Up to a point this fact creates no great problem. Anything that is completely unknowable and inaccessible to us is beyond our concern. Here one thinks of the multiverses that it is becoming more and more fashionable in science to posit—universes that differ from our own in ways so fundamental that we can have no access to them. No doubt there are universes in which 1 + 1 = 3, but they are irrevocably closed to us.

There is a problem nonetheless. Our usual categories of knowing, as well as the senses as conventionally understood, do not seem to enable us to apprehend the world fully even in terms of our own experience. This is the most likely explanation of phenomena that we consider paranormal. They (let us suppose) actually exist as Dinge an sich, and they do impinge upon our awareness, but they make no sense in terms of customary structures of thinking. For that matter, our physical senses may not be particularly well-equipped to deal with them either. Hence we encounter them, but because they do not fit into our conventional categories, our first, and usual, response is to deny their existence. Another is to say that they are merely imaginary—but that raises the even more perplexing question of just what just the imaginary is.

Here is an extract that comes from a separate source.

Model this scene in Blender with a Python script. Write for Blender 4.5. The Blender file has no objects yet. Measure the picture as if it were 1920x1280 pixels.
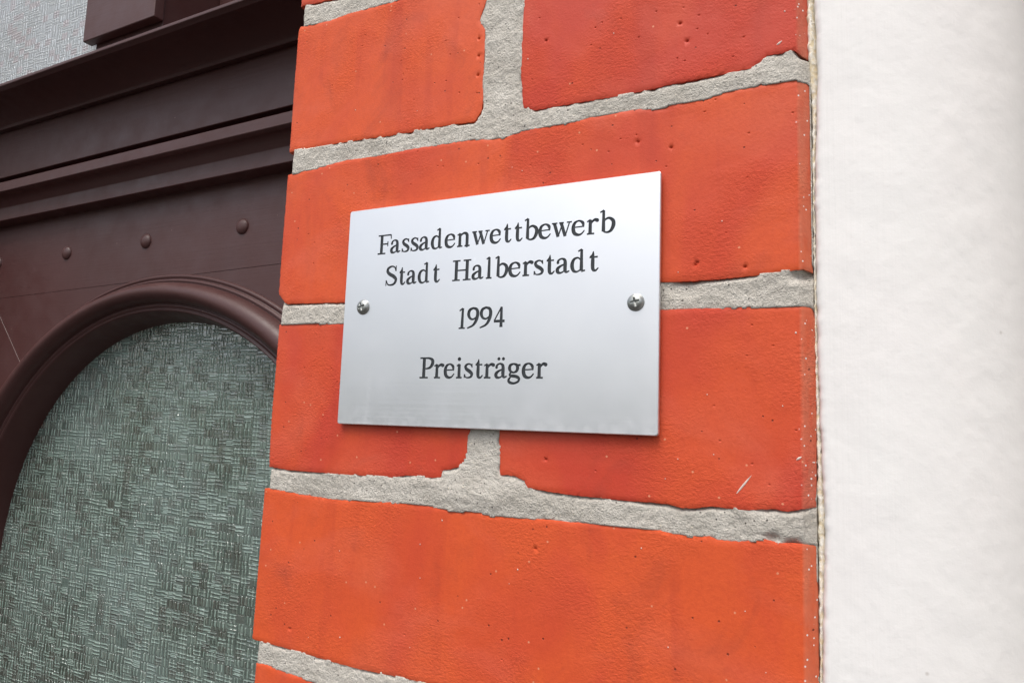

In such cases the Ding an sich fits so poorly into the categories that it seems to bypass or abolish them for a short time. The paranormal consists precisely of what is not supposed to occur. Dead people do not suddenly materialize in your bedroom. You do not see flying disks in the sky that appear and vanish instantaneously. When they do, they overturn our customary structures of knowledge. When the ordinary cognitive apparatus—along with its preconceptions—reasserts itself, its easiest recourse is to deny or forget that any such thing occurred.

One would assume that if these ordinary cognitive categories were transgressed, it would cause fear and disorientation. And this is precisely what occurs with many paranormal experiences. Seeing a ghost is proverbially frightening. In the same way, many people who report UFO encounters find the event deeply troubling, even if they have suffered no harm or have not even had any direct contact with the object. There is more I want to say on this subject, but I will leave it for another post.